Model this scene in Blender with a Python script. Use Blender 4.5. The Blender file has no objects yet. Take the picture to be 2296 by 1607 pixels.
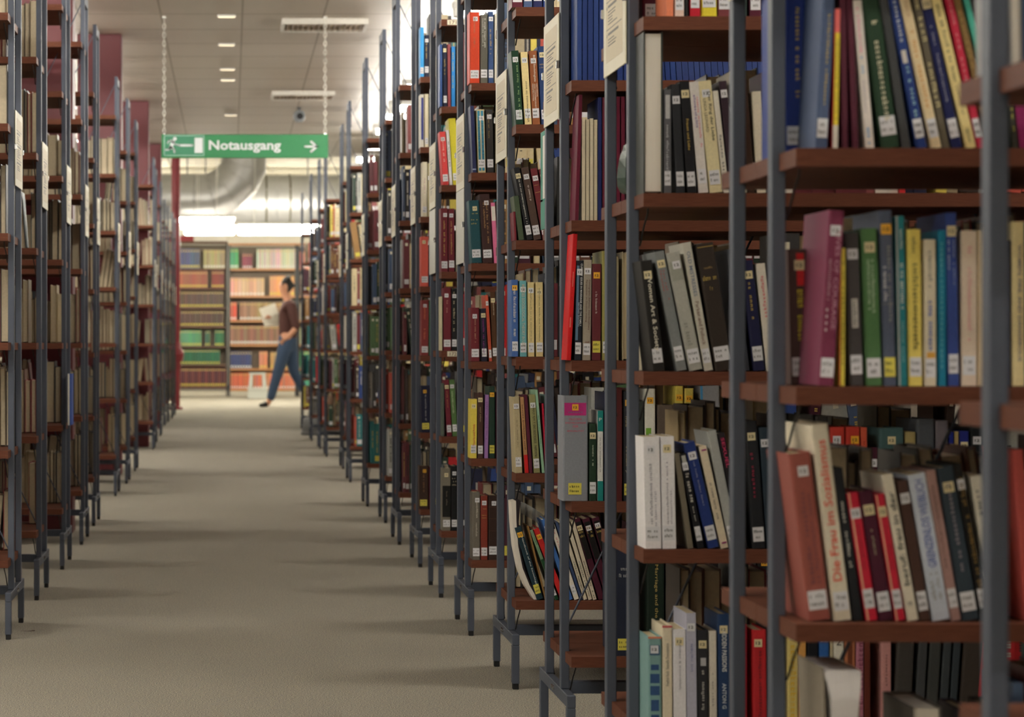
import bpy, math, random
from mathutils import Vector, Matrix
random.seed(11)
# ------------------------------------------------------------------ camera, world, exposure
F = 6600.0            # focal length in pixels of the 2296-wide frame
VX, VY = 517.0, 771.0 # where the aisle vanishes
EYE = 0.83
SC = bpy.context.scene
COL = SC.collection
cam_d = bpy.data.cameras.new('camera')
cam_d.sensor_width = 36.0
cam_d.lens = F / 2296 * 36.0
cam_d.shift_x = (1148 - VX) / 2296
cam_d.shift_y = -(803.5 - VY) / 2296
cam_d.dof.use_dof = True
cam_d.dof.focus_distance = 6.7
cam_d.dof.aperture_fstop = 10.5
cam_d.clip_end = 200
cam = bpy.data.objects.new('camera', cam_d)
cam.location = (0, 0, EYE)
cam.rotation_euler = (math.radians(90), 0, 0)
COL.objects.link(cam)
SC.camera = cam
SC.view_settings.view_transform = 'Standard'
SC.view_settings.look = 'None'
SC.view_settings.gamma = 1
SC.view_settings.use_curve_mapping = False
SC.view_settings.exposure = 2.52
w = bpy.data.worlds.new('world'); SC.world = w; w.use_nodes = True
w.node_tree.nodes['Background'].inputs[0].default_value = (1.0, 0.93, 0.8, 1)
w.node_tree.nodes['Background'].inputs[1].default_value = 0.05
LAMP = 13.0           # tubes over the stacks
LAMP_FAR = 27.0       # tubes of the bright hall at the back

# ------------------------------------------------------------------ materials
def lin(c):
    return tuple(((v/255)/12.92 if v <= 10 else (((v/255)+0.055)/1.055)**2.4) for v in c)
MATS = {}
def mat(name, col, rough=0.55, metal=0.0, noise=0.12, nscale=60.0, emit=0.0, coat=0.0, alpha=1.0, bump=0.0, stretch=None):
    if name in MATS: return MATS[name]
    m = bpy.data.materials.new(name); m.use_nodes = True
    nt = m.node_tree; b = nt.nodes['Principled BSDF']
    c = (*lin(col), 1)
    if emit:
        b.inputs['Base Color'].default_value = c
        b.inputs['Emission Color'].default_value = c
        b.inputs['Emission Strength'].default_value = emit
    else:
        tc = nt.nodes.new('ShaderNodeTexCoord')
        nz = nt.nodes.new('ShaderNodeTexNoise'); nz.inputs['Scale'].default_value = nscale
        if stretch:
            mp = nt.nodes.new('ShaderNodeMapping'); mp.inputs['Scale'].default_value = stretch
            nt.links.new(tc.outputs['Object'], mp.inputs[0]); nt.links.new(mp.outputs[0], nz.inputs['Vector'])
        else:
            nt.links.new(tc.outputs['Object'], nz.inputs['Vector'])
        mx = nt.nodes.new('ShaderNodeMixRGB')
        mx.inputs[1].default_value = (*[v*(1-noise) for v in c[:3]], 1)
        mx.inputs[2].default_value = (*[min(1, v*(1+noise)) for v in c[:3]], 1)
        nt.links.new(nz.outputs['Fac'], mx.inputs[0]); nt.links.new(mx.outputs[0], b.inputs['Base Color'])
        if bump:
            bp = nt.nodes.new('ShaderNodeBump'); bp.inputs['Strength'].default_value = bump; bp.inputs['Distance'].default_value = 0.002
            nt.links.new(nz.outputs['Fac'], bp.inputs['Height']); nt.links.new(bp.outputs[0], b.inputs['Normal'])
    b.inputs['Roughness'].default_value = rough
    b.inputs['Metallic'].default_value = metal
    b.inputs['Coat Weight'].default_value = coat
    if alpha < 1: b.inputs['Alpha'].default_value = alpha
    MATS[name] = m
    return m
def spec(m, v):
    m.node_tree.nodes['Principled BSDF'].inputs['Specular IOR Level'].default_value = v
    return m
def cm(col, rough=0.45):
    "cloth or card cover of one colour"
    k = 'cover_%02x%02x%02x' % tuple(int(v) for v in col)
    return spec(mat(k, col, .55, noise=0.14, nscale=220), .25)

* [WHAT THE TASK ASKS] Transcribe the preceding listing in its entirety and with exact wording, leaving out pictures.

* [TASK RESULT]
Model this scene in Blender with a Python script. Use Blender 4.5. The Blender file has no objects yet. Take the picture to be 2296 by 1607 pixels.
import bpy, math, random
from mathutils import Vector, Matrix
random.seed(11)
# ------------------------------------------------------------------ camera, world, exposure
F = 6600.0            # focal length in pixels of the 2296-wide frame
VX, VY = 517.0, 771.0 # where the aisle vanishes
EYE = 0.83
SC = bpy.context.scene
COL = SC.collection
cam_d = bpy.data.cameras.new('camera')
cam_d.sensor_width = 36.0
cam_d.lens = F / 2296 * 36.0
cam_d.shift_x = (1148 - VX) / 2296
cam_d.shift_y = -(803.5 - VY) / 2296
cam_d.dof.use_dof = True
cam_d.dof.focus_distance = 6.7
cam_d.dof.aperture_fstop = 10.5
cam_d.clip_end = 200
cam = bpy.data.objects.new('camera', cam_d)
cam.location = (0, 0, EYE)
cam.rotation_euler = (math.radians(90), 0, 0)
COL.objects.link(cam)
SC.camera = cam
SC.view_settings.view_transform = 'Standard'
SC.view_settings.look = 'None'
SC.view_settings.gamma = 1
SC.view_settings.use_curve_mapping = False
SC.view_settings.exposure = 2.52
w = bpy.data.worlds.new('world'); SC.world = w; w.use_nodes = True
w.node_tree.nodes['Background'].inputs[0].default_value = (1.0, 0.93, 0.8, 1)
w.node_tree.nodes['Background'].inputs[1].default_value = 0.05
LAMP = 13.0           # tubes over the stacks
LAMP_FAR = 27.0       # tubes of the bright hall at the back

# ------------------------------------------------------------------ materials
def lin(c):
    return tuple(((v/255)/12.92 if v <= 10 else (((v/255)+0.055)/1.055)**2.4) for v in c)
MATS = {}
def mat(name, col, rough=0.55, metal=0.0, noise=0.12, nscale=60.0, emit=0.0, coat=0.0, alpha=1.0, bump=0.0, stretch=None):
    if name in MATS: return MATS[name]
    m = bpy.data.materials.new(name); m.use_nodes = True
    nt = m.node_tree; b = nt.nodes['Principled BSDF']
    c = (*lin(col), 1)
    if emit:
        b.inputs['Base Color'].default_value = c
        b.inputs['Emission Color'].default_value = c
        b.inputs['Emission Strength'].default_value = emit
    else:
        tc = nt.nodes.new('ShaderNodeTexCoord')
        nz = nt.nodes.new('ShaderNodeTexNoise'); nz.inputs['Scale'].default_value = nscale
        if stretch:
            mp = nt.nodes.new('ShaderNodeMapping'); mp.inputs['Scale'].default_value = stretch
            nt.links.new(tc.outputs['Object'], mp.inputs[0]); nt.links.new(mp.outputs[0], nz.inputs['Vector'])
        else:
            nt.links.new(tc.outputs['Object'], nz.inputs['Vector'])
        mx = nt.nodes.new('ShaderNodeMixRGB')
        mx.inputs[1].default_value = (*[v*(1-noise) for v in c[:3]], 1)
        mx.inputs[2].default_value = (*[min(1, v*(1+noise)) for v in c[:3]], 1)
        nt.links.new(nz.outputs['Fac'], mx.inputs[0]); nt.links.new(mx.outputs[0], b.inputs['Base Color'])
        if bump:
            bp = nt.nodes.new('ShaderNodeBump'); bp.inputs['Strength'].default_value = bump; bp.inputs['Distance'].default_value = 0.002
            nt.links.new(nz.outputs['Fac'], bp.inputs['Height']); nt.links.new(bp.outputs[0], b.inputs['Normal'])
    b.inputs['Roughness'].default_value = rough
    b.inputs['Metallic'].default_value = metal
    b.inputs['Coat Weight'].default_value = coat
    if alpha < 1: b.inputs['Alpha'].default_value = alpha
    MATS[name] = m
    return m
def spec(m, v):
    m.node_tree.nodes['Principled BSDF'].inputs['Specular IOR Level'].default_value = v
    return m
def cm(col, rough=0.45):
    "cloth or card cover of one colour"
    k = 'cover_%02x%02x%02x' % tuple(int(v) for v in col)
    return spec(mat(k, col, .55, noise=0.14, nscale=220), .25)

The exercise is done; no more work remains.